Durante todo o seu primeiro mandato, Dilma financiou gastos que de
outra forma teriam alterado a inflação brasileira. A prática de maquiar a
inflação não é muito complicada de entender. Suponha que a energia pese metade
do índice oficial de inflação, e que ela dobrará no próximo ano por conta de um
aumento de custos. Agora suponha que o governo tire do Tesouro os custos que de
outra forma seriam repassados ao consumidor. Não é dificil perceber que a
população continue pagando a conta – agora, no entanto, sem entrar no
índice oficial de inflação.
Práticas
como esta foram ignoradas por boa parte dos formadores de opinião do país, que
pouco questionaram os prejuízos causados pelo congelamento de preços da
gasolina, e em inúmeras ocasiões trataram de
ignorar o fato de que muitas destas contas simplesmente nunca fecharam. É cômodo supor que uma pessoa em
estado de miséria vote em um candidato para ter a certeza de que seu Bolsa
Família não deixará de cair todo mês na conta, mas, quantos jovens de nível
universitário não se deixaram ludibriar com a promessa de que Dilma era
sinônimo de FIES? Como o próprio nome diz, o FIES é um fundo – de recursos
limitados portanto. A origem dos seus recursos reside em repasses das
loterias da Caixa e em pagamentos de dívidas antigas. Durante o ano de 2014, o
número de contratos feitos pelo programa saltou para 731 mil, praticamente
o dobro do registrado 2 anos antes, quando 377 mil contratos foram fechados. Em
2015, sem recursos, o fundo financiou apenas 252
mil contratos.
A
soma de todos estes custos dispersos se encontram em um número: R$
32,536 bilhões. Essa é a soma do primeiro déficit primário
desde que o país passou a adotar a política de controle sobre o crescimento da
dívida, em 1997. Graças a este número, a dívida pública brasileira deve crescer
quase 12% acima do PIB entre 2013 e 2014. O custo para financiá-la está hoje em
11,2%, contra 6,2% do mesmo período de 2014.
Você provavelmente deve estar se perguntando o que fazer – ou onde
encaixar todos estes números – para entender o quebra-cabeça do nosso atual
cenário. Todo economiquês governista, aquela linguagem de economistas oficiais
que em raros casos não pode ser definida com um “precisamos de mais impostos
seus”, serve para mostrar como o cenário atual está frágil em relação a tempos
não muito distantes. Você talvez só precise de um ou dois números – como o
desemprego em 8,1% e a inflação em 9,57% nos últimos 12 meses – para
saber que as coisas realmente não vão bem.
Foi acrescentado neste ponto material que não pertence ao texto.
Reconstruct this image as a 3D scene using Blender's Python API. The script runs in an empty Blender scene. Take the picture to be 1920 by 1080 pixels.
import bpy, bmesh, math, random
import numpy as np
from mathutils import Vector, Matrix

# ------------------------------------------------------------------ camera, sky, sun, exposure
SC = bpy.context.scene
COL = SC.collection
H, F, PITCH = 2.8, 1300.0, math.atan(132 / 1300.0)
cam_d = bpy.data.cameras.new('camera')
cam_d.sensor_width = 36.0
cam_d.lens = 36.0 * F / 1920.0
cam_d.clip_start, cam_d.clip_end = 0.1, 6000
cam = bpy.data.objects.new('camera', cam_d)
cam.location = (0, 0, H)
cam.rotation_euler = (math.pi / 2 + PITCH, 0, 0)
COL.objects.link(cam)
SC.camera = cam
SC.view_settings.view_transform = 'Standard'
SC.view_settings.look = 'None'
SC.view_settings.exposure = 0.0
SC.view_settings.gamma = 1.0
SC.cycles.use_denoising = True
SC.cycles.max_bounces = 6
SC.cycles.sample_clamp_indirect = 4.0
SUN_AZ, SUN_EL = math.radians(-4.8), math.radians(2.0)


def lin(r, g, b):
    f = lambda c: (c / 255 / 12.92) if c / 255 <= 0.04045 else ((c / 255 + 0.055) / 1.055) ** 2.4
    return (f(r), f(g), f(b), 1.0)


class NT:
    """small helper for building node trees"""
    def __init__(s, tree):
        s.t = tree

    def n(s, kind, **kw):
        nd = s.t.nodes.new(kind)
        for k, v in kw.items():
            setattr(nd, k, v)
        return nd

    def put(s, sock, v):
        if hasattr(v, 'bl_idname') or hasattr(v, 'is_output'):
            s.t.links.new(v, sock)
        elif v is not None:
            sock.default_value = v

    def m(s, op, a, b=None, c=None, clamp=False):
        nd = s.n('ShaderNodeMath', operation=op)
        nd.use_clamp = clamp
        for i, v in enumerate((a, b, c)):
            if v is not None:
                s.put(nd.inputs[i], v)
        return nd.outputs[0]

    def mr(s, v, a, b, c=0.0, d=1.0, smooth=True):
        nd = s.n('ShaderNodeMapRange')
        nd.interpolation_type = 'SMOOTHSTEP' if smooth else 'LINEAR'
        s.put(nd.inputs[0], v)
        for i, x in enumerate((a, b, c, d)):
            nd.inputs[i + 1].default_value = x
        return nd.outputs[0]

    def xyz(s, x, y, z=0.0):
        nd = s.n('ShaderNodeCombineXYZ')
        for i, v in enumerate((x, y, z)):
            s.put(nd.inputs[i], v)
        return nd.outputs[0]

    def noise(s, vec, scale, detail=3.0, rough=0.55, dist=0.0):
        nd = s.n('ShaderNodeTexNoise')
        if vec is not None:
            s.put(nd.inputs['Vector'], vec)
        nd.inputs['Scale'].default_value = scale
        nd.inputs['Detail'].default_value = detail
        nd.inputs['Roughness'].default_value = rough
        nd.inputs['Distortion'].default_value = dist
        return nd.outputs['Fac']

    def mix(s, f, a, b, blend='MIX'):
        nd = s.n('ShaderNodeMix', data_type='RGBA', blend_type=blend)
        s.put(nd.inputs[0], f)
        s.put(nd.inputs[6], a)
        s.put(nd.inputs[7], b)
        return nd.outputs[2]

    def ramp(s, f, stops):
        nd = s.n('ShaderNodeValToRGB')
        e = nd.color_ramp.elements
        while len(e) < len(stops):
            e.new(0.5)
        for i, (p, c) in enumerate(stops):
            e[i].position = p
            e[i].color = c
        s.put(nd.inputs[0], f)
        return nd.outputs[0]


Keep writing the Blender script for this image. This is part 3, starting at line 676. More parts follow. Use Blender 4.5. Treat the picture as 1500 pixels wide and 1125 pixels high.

Mas essa é essencialmente uma crise
de governo: em parte política, oriunda dos desdobramentos da operação
Lava-Jato, e em maior parte consequência de políticas
econômicas equivocadas adotadas pelo Planalto.
É,
portanto, na análise das contas públicas que está a solução para começarmos a
sair da crise.
Você
possivelmente deve estar se perguntando o que há de diferente no anúncio de
ontem dos ministros Joaquim Levy e Nelson Barbosa. Provavelmente o que mais lhe
interessa seja o retorno da CPMF, que com uma alíquota de 0,2% sobre cada
operação financeira sua, resultará em R$ 32 bilhões a mais nos cofres públicos.
Mas há um detalhe pouco percebido no anúncio de ontem.
Pela
primeira vez em 9 meses de ajustes fiscais, o alvo principal dos cortes não são
os benefícios trabalhistas ou os subsídios a empresas. O detalhe mais
importante do anúncio de ontem reside justamente no fato de que, pela primeira
vez, são os servidores públicos e a república de concurseiros quem pagarão sua
parte na conta. O governo anunciou que eliminará parte dos cargos comissionados
e congelará por 2 anos os concursos públicos. Pode-se dizer que ao menos pelos
próximos 2 anos, o sonho de que todos possam viver às custas de todos está
definitivamente suspenso. O sonho do distributivismo brasileiro definitivamente
só dura até acabar o dinheiro dos outros.